--- Begin ---

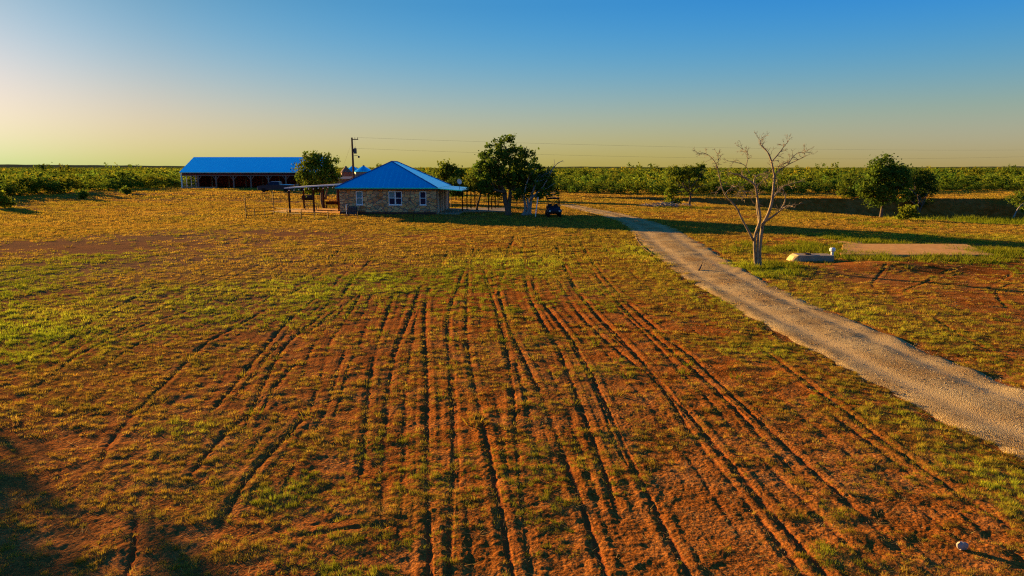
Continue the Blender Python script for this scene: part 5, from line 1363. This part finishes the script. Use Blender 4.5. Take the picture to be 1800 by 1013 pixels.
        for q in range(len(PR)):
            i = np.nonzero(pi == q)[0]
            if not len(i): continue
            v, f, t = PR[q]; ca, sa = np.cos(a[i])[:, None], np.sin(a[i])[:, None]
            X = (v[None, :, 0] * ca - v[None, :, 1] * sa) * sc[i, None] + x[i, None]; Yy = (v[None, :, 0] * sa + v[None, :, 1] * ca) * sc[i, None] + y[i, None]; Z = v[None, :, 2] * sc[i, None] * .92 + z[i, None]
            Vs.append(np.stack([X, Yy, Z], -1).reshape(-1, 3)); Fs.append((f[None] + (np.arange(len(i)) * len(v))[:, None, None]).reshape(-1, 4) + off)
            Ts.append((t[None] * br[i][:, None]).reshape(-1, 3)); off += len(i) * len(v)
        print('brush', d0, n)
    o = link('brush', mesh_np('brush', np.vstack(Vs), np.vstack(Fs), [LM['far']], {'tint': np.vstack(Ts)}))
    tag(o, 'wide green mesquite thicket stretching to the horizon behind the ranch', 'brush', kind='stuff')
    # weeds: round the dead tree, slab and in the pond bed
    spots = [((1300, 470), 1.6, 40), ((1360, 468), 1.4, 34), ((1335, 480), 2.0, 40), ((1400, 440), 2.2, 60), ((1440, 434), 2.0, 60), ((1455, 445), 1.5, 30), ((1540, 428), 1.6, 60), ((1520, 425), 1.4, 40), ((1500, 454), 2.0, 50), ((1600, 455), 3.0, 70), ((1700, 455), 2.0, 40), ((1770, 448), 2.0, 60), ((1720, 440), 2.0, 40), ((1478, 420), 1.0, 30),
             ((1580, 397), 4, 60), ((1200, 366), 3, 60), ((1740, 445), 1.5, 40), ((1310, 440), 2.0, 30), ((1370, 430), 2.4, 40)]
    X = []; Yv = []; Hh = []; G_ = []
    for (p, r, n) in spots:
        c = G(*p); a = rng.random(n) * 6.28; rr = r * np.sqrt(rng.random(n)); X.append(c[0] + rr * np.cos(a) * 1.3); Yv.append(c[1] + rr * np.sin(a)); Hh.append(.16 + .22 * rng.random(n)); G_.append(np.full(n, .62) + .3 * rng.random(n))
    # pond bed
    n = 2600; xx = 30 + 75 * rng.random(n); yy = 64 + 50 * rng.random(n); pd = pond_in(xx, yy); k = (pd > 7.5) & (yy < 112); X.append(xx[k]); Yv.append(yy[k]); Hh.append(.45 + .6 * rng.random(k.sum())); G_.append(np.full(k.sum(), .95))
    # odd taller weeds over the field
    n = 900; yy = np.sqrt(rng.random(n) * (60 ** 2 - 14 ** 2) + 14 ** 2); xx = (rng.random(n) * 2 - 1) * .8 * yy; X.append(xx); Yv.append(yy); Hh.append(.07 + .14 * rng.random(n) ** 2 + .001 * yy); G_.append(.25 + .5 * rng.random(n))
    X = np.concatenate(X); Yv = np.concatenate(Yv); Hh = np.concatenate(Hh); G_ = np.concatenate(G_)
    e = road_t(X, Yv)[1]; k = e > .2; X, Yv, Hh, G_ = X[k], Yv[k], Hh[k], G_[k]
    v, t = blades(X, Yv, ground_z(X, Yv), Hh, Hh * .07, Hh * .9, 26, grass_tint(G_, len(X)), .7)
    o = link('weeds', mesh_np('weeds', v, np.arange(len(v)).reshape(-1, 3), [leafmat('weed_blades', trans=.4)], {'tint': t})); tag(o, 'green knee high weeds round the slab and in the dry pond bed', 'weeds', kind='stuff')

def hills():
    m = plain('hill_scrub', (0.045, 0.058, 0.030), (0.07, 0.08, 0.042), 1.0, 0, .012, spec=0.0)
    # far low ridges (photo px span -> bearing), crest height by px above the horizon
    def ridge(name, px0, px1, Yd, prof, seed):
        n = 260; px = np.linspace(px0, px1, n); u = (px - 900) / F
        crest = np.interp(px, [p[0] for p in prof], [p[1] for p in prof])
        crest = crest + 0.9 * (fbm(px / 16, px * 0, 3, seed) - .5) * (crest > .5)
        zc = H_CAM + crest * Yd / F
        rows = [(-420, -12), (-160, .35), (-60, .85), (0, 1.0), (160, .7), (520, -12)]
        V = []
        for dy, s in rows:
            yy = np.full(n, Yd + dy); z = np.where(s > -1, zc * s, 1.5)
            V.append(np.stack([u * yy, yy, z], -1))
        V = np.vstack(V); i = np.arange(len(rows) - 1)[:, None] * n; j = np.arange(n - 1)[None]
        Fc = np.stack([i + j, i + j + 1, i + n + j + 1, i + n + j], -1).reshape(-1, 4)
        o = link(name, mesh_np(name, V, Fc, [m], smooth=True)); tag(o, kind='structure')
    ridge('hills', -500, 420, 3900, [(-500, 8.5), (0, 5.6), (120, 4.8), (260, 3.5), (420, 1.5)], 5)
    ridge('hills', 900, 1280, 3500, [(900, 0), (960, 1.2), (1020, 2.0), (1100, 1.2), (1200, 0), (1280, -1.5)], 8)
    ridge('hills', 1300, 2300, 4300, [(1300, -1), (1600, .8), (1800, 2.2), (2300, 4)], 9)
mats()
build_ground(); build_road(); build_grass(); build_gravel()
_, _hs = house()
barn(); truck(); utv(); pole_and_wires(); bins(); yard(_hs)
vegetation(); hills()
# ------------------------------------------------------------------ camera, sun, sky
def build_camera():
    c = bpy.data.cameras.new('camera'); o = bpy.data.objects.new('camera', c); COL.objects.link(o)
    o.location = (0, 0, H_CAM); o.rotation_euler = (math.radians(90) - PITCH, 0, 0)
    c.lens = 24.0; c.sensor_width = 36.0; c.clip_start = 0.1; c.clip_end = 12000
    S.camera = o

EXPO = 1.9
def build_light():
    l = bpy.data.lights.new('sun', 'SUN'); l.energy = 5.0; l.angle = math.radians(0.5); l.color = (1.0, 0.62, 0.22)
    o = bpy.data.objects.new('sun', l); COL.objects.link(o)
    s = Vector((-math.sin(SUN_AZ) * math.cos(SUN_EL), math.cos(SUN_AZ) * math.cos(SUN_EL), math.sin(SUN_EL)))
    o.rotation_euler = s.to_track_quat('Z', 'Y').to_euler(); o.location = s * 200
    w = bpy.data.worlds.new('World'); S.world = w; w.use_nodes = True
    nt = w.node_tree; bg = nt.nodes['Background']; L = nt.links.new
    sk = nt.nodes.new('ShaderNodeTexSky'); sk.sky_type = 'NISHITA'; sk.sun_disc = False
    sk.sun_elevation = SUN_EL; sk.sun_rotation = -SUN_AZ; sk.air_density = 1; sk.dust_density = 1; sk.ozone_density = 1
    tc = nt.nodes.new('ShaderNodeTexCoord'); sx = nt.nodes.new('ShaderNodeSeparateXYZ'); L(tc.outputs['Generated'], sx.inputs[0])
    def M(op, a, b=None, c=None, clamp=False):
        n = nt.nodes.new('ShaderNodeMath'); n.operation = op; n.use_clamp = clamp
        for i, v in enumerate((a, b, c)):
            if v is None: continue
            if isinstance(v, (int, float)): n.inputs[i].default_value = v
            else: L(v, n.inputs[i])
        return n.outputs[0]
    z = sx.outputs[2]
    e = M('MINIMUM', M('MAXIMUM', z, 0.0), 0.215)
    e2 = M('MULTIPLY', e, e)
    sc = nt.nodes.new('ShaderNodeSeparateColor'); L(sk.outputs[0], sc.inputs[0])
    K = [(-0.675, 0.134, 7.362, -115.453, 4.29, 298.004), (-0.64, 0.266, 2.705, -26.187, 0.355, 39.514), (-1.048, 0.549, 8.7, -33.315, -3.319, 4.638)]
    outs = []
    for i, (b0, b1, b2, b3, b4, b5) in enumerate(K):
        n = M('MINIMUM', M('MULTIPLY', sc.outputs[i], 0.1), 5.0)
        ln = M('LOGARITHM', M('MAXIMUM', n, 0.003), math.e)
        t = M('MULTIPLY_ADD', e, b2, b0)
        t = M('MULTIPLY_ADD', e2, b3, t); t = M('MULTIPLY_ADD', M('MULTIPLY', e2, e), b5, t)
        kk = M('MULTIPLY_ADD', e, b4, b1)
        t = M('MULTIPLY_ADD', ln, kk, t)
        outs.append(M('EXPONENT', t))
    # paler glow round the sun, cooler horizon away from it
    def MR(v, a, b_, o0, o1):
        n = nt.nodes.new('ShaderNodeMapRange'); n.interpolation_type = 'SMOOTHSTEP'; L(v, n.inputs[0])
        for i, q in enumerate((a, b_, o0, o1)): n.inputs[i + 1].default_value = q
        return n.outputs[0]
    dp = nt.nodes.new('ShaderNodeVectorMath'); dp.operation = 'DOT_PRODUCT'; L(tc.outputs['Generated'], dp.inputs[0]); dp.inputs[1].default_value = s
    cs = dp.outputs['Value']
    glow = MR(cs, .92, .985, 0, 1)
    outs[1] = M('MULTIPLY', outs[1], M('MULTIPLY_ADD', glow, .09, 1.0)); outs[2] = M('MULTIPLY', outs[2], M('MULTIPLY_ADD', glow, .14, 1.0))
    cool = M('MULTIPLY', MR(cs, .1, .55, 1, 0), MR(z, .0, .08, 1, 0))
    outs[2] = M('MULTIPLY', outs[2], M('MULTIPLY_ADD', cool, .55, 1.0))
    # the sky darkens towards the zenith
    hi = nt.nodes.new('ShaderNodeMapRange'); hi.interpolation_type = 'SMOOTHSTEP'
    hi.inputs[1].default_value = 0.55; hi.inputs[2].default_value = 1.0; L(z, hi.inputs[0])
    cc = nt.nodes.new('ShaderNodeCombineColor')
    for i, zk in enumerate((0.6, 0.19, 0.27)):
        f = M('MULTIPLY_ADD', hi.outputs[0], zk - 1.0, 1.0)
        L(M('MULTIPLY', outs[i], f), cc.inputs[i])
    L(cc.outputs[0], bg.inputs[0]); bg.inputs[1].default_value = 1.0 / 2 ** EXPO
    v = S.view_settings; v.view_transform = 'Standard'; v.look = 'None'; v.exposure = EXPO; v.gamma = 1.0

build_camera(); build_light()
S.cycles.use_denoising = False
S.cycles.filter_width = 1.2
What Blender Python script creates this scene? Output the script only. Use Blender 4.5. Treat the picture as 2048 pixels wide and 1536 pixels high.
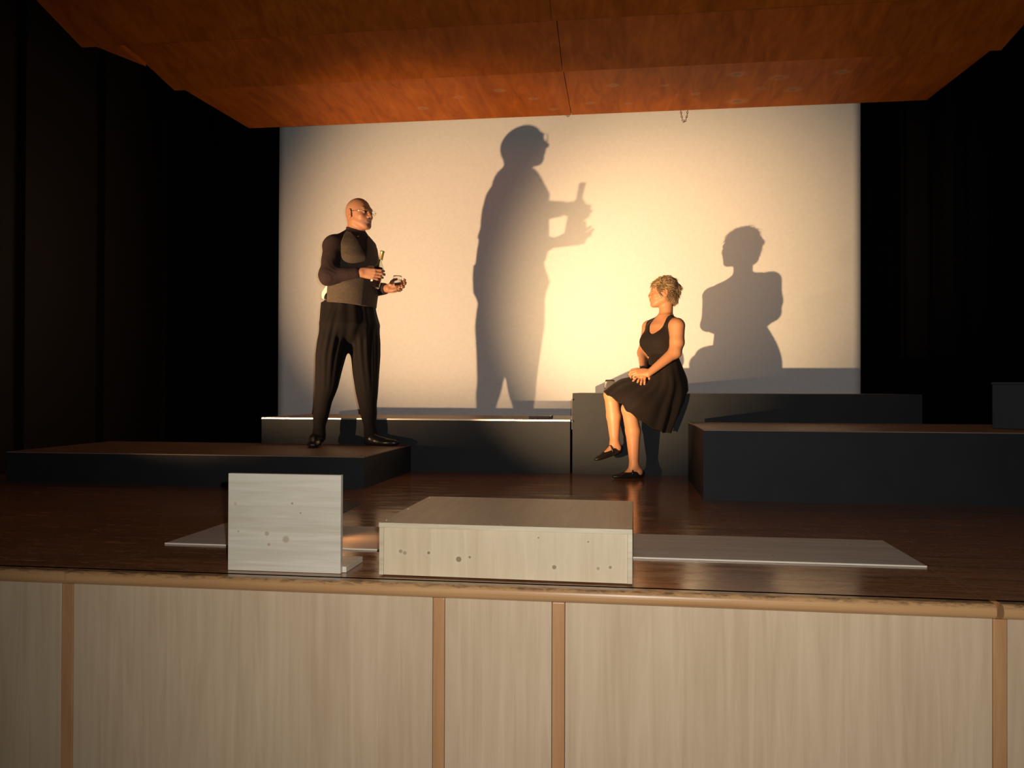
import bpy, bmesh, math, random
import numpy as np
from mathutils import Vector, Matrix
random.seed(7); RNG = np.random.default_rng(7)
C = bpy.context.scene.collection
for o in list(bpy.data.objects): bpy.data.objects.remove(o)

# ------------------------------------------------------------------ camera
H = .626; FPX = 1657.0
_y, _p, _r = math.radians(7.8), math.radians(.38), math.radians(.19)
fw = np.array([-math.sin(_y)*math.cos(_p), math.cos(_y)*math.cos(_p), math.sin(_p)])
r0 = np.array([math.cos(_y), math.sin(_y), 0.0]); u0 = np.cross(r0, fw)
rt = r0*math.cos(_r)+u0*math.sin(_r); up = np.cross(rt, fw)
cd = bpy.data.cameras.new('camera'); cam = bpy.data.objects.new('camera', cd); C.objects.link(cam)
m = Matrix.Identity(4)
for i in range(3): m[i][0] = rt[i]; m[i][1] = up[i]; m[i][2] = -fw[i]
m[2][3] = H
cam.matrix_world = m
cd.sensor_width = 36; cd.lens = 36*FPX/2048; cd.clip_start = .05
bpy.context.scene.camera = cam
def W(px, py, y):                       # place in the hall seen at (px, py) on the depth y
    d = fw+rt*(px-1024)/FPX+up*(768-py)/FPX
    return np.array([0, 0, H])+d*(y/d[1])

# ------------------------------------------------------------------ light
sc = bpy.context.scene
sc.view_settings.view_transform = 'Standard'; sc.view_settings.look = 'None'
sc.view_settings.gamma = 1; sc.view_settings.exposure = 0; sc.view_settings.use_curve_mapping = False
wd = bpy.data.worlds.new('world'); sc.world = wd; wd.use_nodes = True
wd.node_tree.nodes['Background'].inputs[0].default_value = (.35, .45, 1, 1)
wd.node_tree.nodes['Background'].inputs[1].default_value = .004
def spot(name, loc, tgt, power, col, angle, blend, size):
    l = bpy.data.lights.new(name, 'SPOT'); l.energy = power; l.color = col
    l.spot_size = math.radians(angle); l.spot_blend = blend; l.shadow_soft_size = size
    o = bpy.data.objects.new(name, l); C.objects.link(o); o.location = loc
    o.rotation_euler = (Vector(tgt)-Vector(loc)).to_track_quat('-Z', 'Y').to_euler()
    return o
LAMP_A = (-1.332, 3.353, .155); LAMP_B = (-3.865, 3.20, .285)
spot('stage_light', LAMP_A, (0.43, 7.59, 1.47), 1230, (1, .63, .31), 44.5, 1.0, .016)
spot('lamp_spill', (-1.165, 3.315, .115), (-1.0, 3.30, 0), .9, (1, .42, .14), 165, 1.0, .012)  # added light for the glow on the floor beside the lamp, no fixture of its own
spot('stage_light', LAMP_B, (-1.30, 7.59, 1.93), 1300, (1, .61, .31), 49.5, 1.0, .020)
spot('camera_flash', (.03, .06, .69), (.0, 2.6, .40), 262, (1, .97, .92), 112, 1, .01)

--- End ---

▶ **REQUIRED TASK**: Copy word for word every line from the one with "What Blender Python" through the one with "for o in list(bpy.data.objects): bpy.data.objects.remove(o)", including both. No pictures belong in the copy.

▶ **RESULT OF THE EXERCISE**:
What Blender Python script creates this scene? Output the script only. Use Blender 4.5. Treat the picture as 2048 pixels wide and 1536 pixels high.
import bpy, bmesh, math, random
import numpy as np
from mathutils import Vector, Matrix
random.seed(7); RNG = np.random.default_rng(7)
C = bpy.context.scene.collection
for o in list(bpy.data.objects): bpy.data.objects.remove(o)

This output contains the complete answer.